Motorradfahren ohne Helm ist grobfahrlässig
Die Lohnfortzahlungspflicht der Arbeitgeberin während der ersten beiden Fehltage nach dem Unfall gilt nur dann uneingeschränkt, wenn der Arbeitnehmer nicht aus eigenem Verschulden arbeitsunfähig ist. Allerdings darf die Arbeitgeberin den Lohn nur bei grobem Fehlverhalten kürzen. Ist der Arbeitnehmer etwas riskant gefahren und deswegen verunfallt, droht keine Kürzung. Ohne Schutzkleidung und ohne Helm Motorrad zu fahren ist aber nicht nur etwas riskant, sondern eben grobfahrlässig und dürfte dazu führen, dass das Gericht eine Lohnkürzung stützen würde.
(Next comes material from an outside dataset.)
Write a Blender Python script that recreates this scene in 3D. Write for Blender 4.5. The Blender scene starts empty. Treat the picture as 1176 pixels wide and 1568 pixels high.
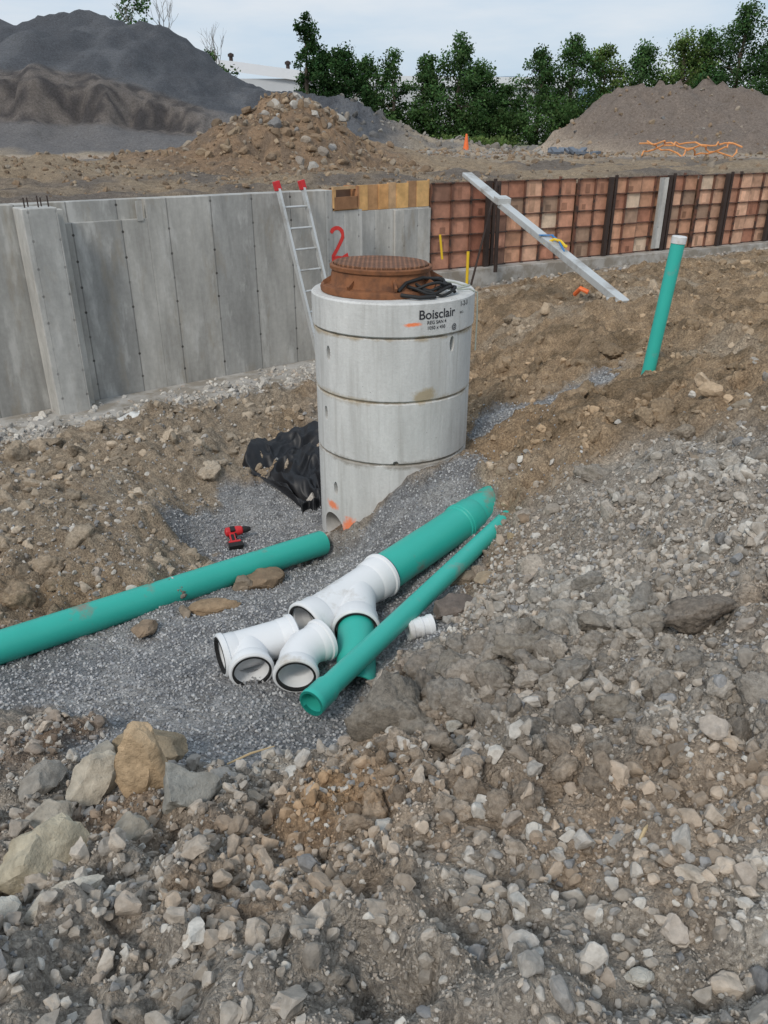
import bpy, bmesh, math, random
import numpy as np
from mathutils import Vector, Matrix, noise as mnoise
random.seed(7); rng=np.random.default_rng(11)
S=bpy.context.scene; COL=S.collection
rad=math.radians
# ------------------------------------------------------------ node helper
class NT:
    def __init__(s,name):
        s.m=bpy.data.materials.new(name); s.m.use_nodes=True
        s.t=s.m.node_tree; s.t.nodes.clear()
        s.out=s.t.nodes.new('ShaderNodeOutputMaterial')
    def n(s,typ,ins=None,**props):
        nd=s.t.nodes.new('ShaderNode'+typ)
        for k,v in props.items(): setattr(nd,k,v)
        for k,v in (ins or {}).items():
            sk=nd.inputs[k]
            if isinstance(v,bpy.types.NodeSocket): s.t.links.new(v,sk)
            elif isinstance(v,bpy.types.Node): s.t.links.new(v.outputs[0],sk)
            else:
                if isinstance(v,tuple) and len(v)==3 and sk.type=='RGBA': v=(*v,1)
                sk.default_value=v
        return nd
    def math(s,op,a,b=0.0,c=0.0,clamp=False):
        nd=s.n('Math',{0:a,1:b,2:c},operation=op); nd.use_clamp=clamp; return nd.outputs[0]
    def mix(s,f,a,b,bt='MIX'):
        nd=s.t.nodes.new('ShaderNodeMix'); nd.data_type='RGBA'; nd.blend_type=bt
        for i,v in ((0,f),(6,a),(7,b)):
            if isinstance(v,bpy.types.NodeSocket): s.t.links.new(v,nd.inputs[i])
            elif i==0: nd.inputs[0].default_value=v
            else: nd.inputs[i].default_value=(*v[:3],1)
        return nd.outputs[2]
    def obj(s): return s.n('TexCoord').outputs['Object']
    def noise(s,v,scale,detail=4,rough=.55,out='Fac'):
        nd=s.n('TexNoise',{'Vector':v,'Scale':scale,'Detail':detail,'Roughness':rough}); return nd.outputs[0 if out=='Fac' else 1]
    def ramp(s,f,a,b,clamp=True):
        nd=s.n('MapRange',{'Value':f,'From Min':a,'From Max':b}); nd.clamp=clamp; return nd.outputs[0]
    def done(s,col,rough=.8,bump=None,bs=.3,bd=.01,metal=0,spec=.3):
        p=s.n('BsdfPrincipled',{'Base Color':col,'Roughness':rough,'Metallic':metal,'Specular IOR Level':spec})
        if bump is not None:
            b=s.n('Bump',{'Height':bump,'Strength':bs,'Distance':bd}); s.t.links.new(b.outputs[0],p.inputs['Normal'])
        s.t.links.new(p.outputs[0],s.out.inputs[0]); return s.m
def simple(name,c,rough=.6,var=.15,scale=8,bs=.15,metal=0,dirt=None,dth=(.55,.7),spec=.3):
    t=NT(name); o=t.obj(); nz=t.noise(o,scale,5)
    col=t.mix(nz,tuple(x*(1-var) for x in c),tuple(min(1,x*(1+var)) for x in c))
    if dirt:
        n2=t.noise(o,scale*.6,8,.65); col=t.mix(t.ramp(n2,*dth),col,dirt)
    return t.done(col,rough,t.noise(o,scale*8,4),bs,.004,metal,spec)
def attrmat(name,rough=.9,scale=40,bs=.4,bd=.006,var=.35,spec=.2):
    t=NT(name); a=t.n('Attribute',attribute_name='col').outputs['Color']; o=t.obj()
    f=t.ramp(t.noise(o,scale,6,.65),.25,.75)
    col=t.mix(1.0,a,t.mix(f,(1-var,)*3,(1+var,1+var,1+var)),'MULTIPLY')
    return t.done(col,rough,t.noise(o,scale*2.2,5,.7),bs,bd,0,spec)
# ------------------------------------------------------------ mesh builder
class MB:
    def __init__(s): s.v=[];s.f=[];s.c=[]
    def _add(s,vs,fs,col=(1,1,1)):
        o=len(s.v); s.v+= [tuple(v) for v in vs]; s.f+=[tuple(i+o for i in f) for f in fs]; s.c+=[(*col,1)]*len(vs)
    def box(s,x0,x1,y0,y1,z0,z1,col=(1,1,1),M=None):
        vs=[Vector(p) for p in ((x0,y0,z0),(x1,y0,z0),(x1,y1,z0),(x0,y1,z0),(x0,y0,z1),(x1,y0,z1),(x1,y1,z1),(x0,y1,z1))]
        if M: vs=[M@v for v in vs]
        s._add(vs,[(0,3,2,1),(4,5,6,7),(0,1,5,4),(1,2,6,5),(2,3,7,6),(3,0,4,7)],col)
    def beam(s,p0,p1,w,h,col=(1,1,1),up=(0,0,1)):
        p0=Vector(p0);p1=Vector(p1);d=(p1-p0);L=d.length;d.normalize()
        x=d.cross(Vector(up)).normalized(); z=x.cross(d)
        M=Matrix(((x.x,d.x,z.x,p0.x),(x.y,d.y,z.y,p0.y),(x.z,d.z,z.z,p0.z),(0,0,0,1)))
        s.box(-w/2,w/2,0,L,-h/2,h/2,col,M)
    def rings(s,rs,seg=24,cap0=False,cap1=False,loop=False,col=(1,1,1)):
        vs=[];fs=[]
        for c,d,r in rs:
            d=Vector(d).normalized(); ref=Vector((0,0,1)) if abs(d.z)<.95 else Vector((0,1,0))
            a=d.cross(ref).normalized(); b=d.cross(a)
            for i in range(seg):
                t=2*math.pi*i/seg; vs.append(Vector(c)+a*(math.cos(t)*r)+b*(math.sin(t)*r))
        n=len(rs)
        for k in range(n if loop else n-1):
            k2=(k+1)%n
            for i in range(seg):
                j=(i+1)%seg; fs.append((k*seg+i,k2*seg+i,k2*seg+j,k*seg+j))
        if cap0: fs.append(tuple(range(seg)))
        if cap1: fs.append(tuple(reversed(range((n-1)*seg,n*seg))))
        s._add(vs,fs,col)
    def lathe(s,o,d,prof,seg=48,loop=True,cap0=False,cap1=False,col=(1,1,1)):
        o=Vector(o);d=Vector(d).normalized()
        s.rings([(o+d*t,d,max(r,1e-4)) for r,t in prof],seg,cap0,cap1,loop,col)
    def tube(s,pts,r,seg=8,col=(1,1,1),cap=True):
        pts=[Vector(p) for p in pts]; rs=[]
        for i,p in enumerate(pts):
            d=pts[min(i+1,len(pts)-1)]-pts[max(i-1,0)]
            rs.append((p,d,r[i] if isinstance(r,(list,tuple)) else r))
        s.rings(rs,seg,cap,cap,False,col)
    def done(s,name,mat,parent=None,M=None,bevel=0,smooth=None):
        me=bpy.data.meshes.new(name); me.from_pydata(s.v,[],s.f); me.update()
        a=me.color_attributes.new('col','FLOAT_COLOR','POINT'); a.data.foreach_set('color',np.array(s.c,dtype=np.float32).ravel())
        bm=bmesh.new(); bm.from_mesh(me); bmesh.ops.recalc_face_normals(bm,faces=bm.faces); bm.to_mesh(me); bm.free()
        me.materials.append(mat)
        if smooth: me.shade_smooth(); me.set_sharp_from_angle(angle=rad(smooth))
        ob=bpy.data.objects.new(name,me); COL.objects.link(ob)
        if M is not None: ob.matrix_world=M
        if parent: ob.parent=parent
        if bevel: md=ob.modifiers.new('b','BEVEL'); md.width=bevel; md.segments=2; md.limit_method='ANGLE'
        return ob
def empty(name):
    e=bpy.data.objects.new(name,None); COL.objects.link(e); e.empty_display_size=.1; return e
def frameM(p0,p1,z=0):
    u=Vector((p1[0]-p0[0],p1[1]-p0[1],0)).normalized(); b=Vector((-u.y,u.x,0))
    return Matrix(((u.x,b.x,0,p0[0]),(u.y,b.y,0,p0[1]),(0,0,1,z),(0,0,0,1)))
def bulkmesh(name,V,F,C,mat,smooth=False):
    me=bpy.data.meshes.new(name); n=len(V); m,k=F.shape
    me.vertices.add(n); me.vertices.foreach_set('co',V.astype(np.float32).ravel())
    me.loops.add(m*k); me.loops.foreach_set('vertex_index',F.astype(np.int32).ravel())
    me.polygons.add(m); me.polygons.foreach_set('loop_start',np.arange(0,m*k,k,dtype=np.int32))
    sm=np.asarray(smooth); me.polygons.foreach_set('use_smooth',sm if sm.ndim else np.full(m,bool(smooth)))
    me.update(calc_edges=True)
    a=me.color_attributes.new('col','FLOAT_COLOR','POINT')
    a.data.foreach_set('color',np.concatenate([C,np.ones((n,1))],1).astype(np.float32).ravel())
    me.materials.append(mat); ob=bpy.data.objects.new(name,me); COL.objects.link(ob); return ob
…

Auch die Unfallversicherung kürzt das Taggeld, wenn die versicherte Person elementare Vorsichtsmassnahmen missachtet und damit «den Unfall grob fahrlässig herbeigeführt hat». Das Bundesgericht erachtet das Nichttragen eines Schutzhelms beim Motorradfahren als grobfahrlässig und stützt eine Leistungskürzung von 10%. Ist der Arbeitnehmer in seiner Freizeit bei einem Motorradrennen oder beim Training dazu verunfallt, kann die Unfallversicherung die Geldleistungen in besonders schweren Fällen sogar ganz streichen, denn dies gilt als – nicht versichertes – Wagnis. Eine Zusatzversicherung kann auch Wagnisse abdecken.
Regulärer Anspruch auf vier Fünftel des Lohnes
Ohne grobes Selbstverschulden hat der Arbeitnehmer während der ersten beiden unfallbedingten Fehltagen einen Anspruch auf mindestens 80% seines Lohnes. Grundlage für die Berechnung ist der Lohn, welchen die verunfallte Person zuletzt erhalten hat. Sehen Arbeitsvertrag oder GAV eine grosszügigere Regelung vor, gilt diese. Eine allfällig von der Arbeitgeberin abgeschlossene kollektive Unfallversicherung kann ein ergänzendes Taggeld von 20% leisten.
Ab dem dritten Tag der Arbeitsunfähigkeit wegen eines Unfalls zahlt die Unfallversicherung ein Taggeld aus. Bei voller Arbeitsunfähigkeit und ohne grobes Selbstverschulden beträgt dieses 80% des versicherten Verdienstes. Der Höchstbetrag des versicherten Verdienstes beträgt 406 CHF pro Tag, auch hier kann eine Zusatzversicherung die allfällige Differenz übernehmen.
Aufgepasst: Arbeitet der Arbeitnehmer weniger als 8 Stunden wöchentlich für die Arbeitgeberin, ist er nicht obligatorisch gegen einen Nichtbetriebsunfall versichert. Hat das Arbeitsverhältnis mehr als drei Monate gedauert oder wurde es für mehr als drei Monate abgeschlossen, muss die Arbeitgeberin den Lohn für eine beschränkte Zeit aus der eigenen Tasche weiter zahlen. Auch dies unter der Voraussetzung, dass kein grobes Selbstverschulden vorliegt.